Guild participants speak at the Feltonville Rec Center mural dedication. Center: Dawan Williams, Guild Coordinator. Photo by Steve Weinik.

Kyes: Yeah, it’s something that brings up a lot of larger issues. When you start looking at institutions of higher education, and institutions of art and poetry, all of these things are very much established and maintained by white privilege. The people who have privilege get to go to the university, for the most part, which means they get to get a degree and a certain level of income that allows them to make decisions about the kind of jobs they’re going to take. So any time I go to an Arts in Corrections conference, or the Conference on Higher Education in Prison, it is starting to shift a little bit but it used to just be a sea of white women. That’s complicated, but we have to ask the question of why, and what can we do as organizations and institutions to shift that? That’s what you’re doing, bringing in people that have been part of the system, within your program. For us, it’s something that we struggle with—finding formerly incarcerated students to work with [APAEP]. But we continue to ask, why does this hurdle exist, and what can we do to change it? I do think it’s an issue, and I don’t think it’s doing anybody any favors to ignore it.

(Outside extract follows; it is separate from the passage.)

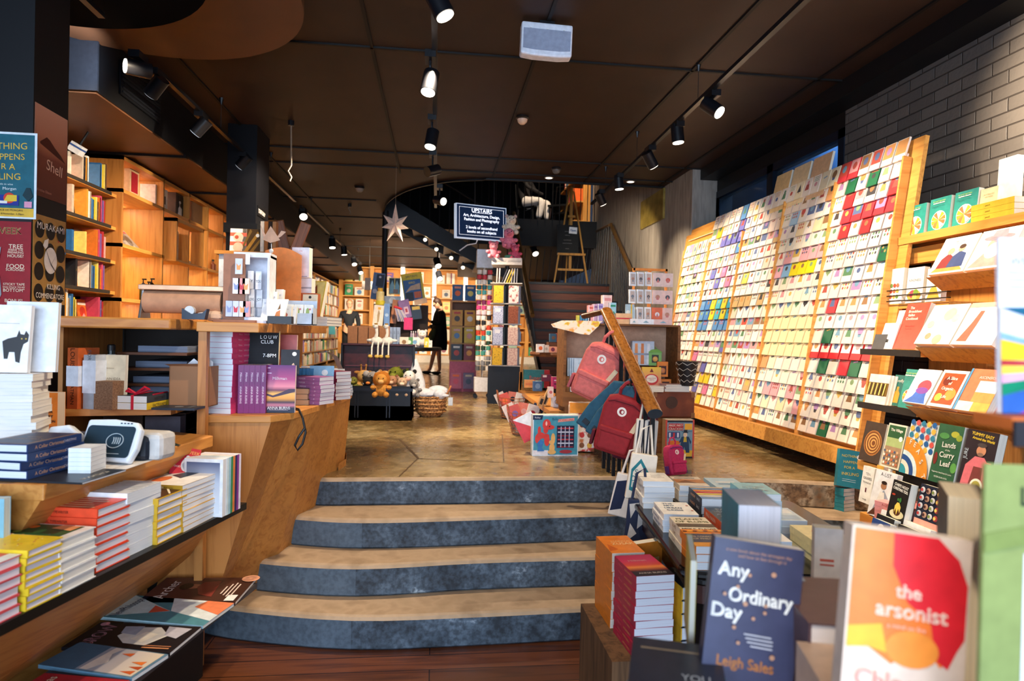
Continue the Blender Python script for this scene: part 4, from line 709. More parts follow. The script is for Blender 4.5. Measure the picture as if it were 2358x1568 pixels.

My history thesis I did—it seems like, a million years ago now—was basically on complications of moral and social uplift coming out of Extension [schools]. Extension came out of the universities, so it was well-meaning—and I’m using my air quotes—“well-meaning” people stepping into areas that did not have the same information that the university had, and trying to share that. For example, someone would come in and say, “I’m going to teach you how to can your vegetables properly, which is going to reduce botulism,” which is great, because it’s not going to kill your family. And then the next time, they would come and say, “Well, you need to paint your house like this and you need to make these clothes to look like this.” So that’s the thing we’ve got to be mindful of: making all these decisions about what we think a given population needs, based on our privilege. In our field, we have to respect each other and love each other enough to call each other out when we see it, because I don’t think anybody in this field really wants to perpetuate that.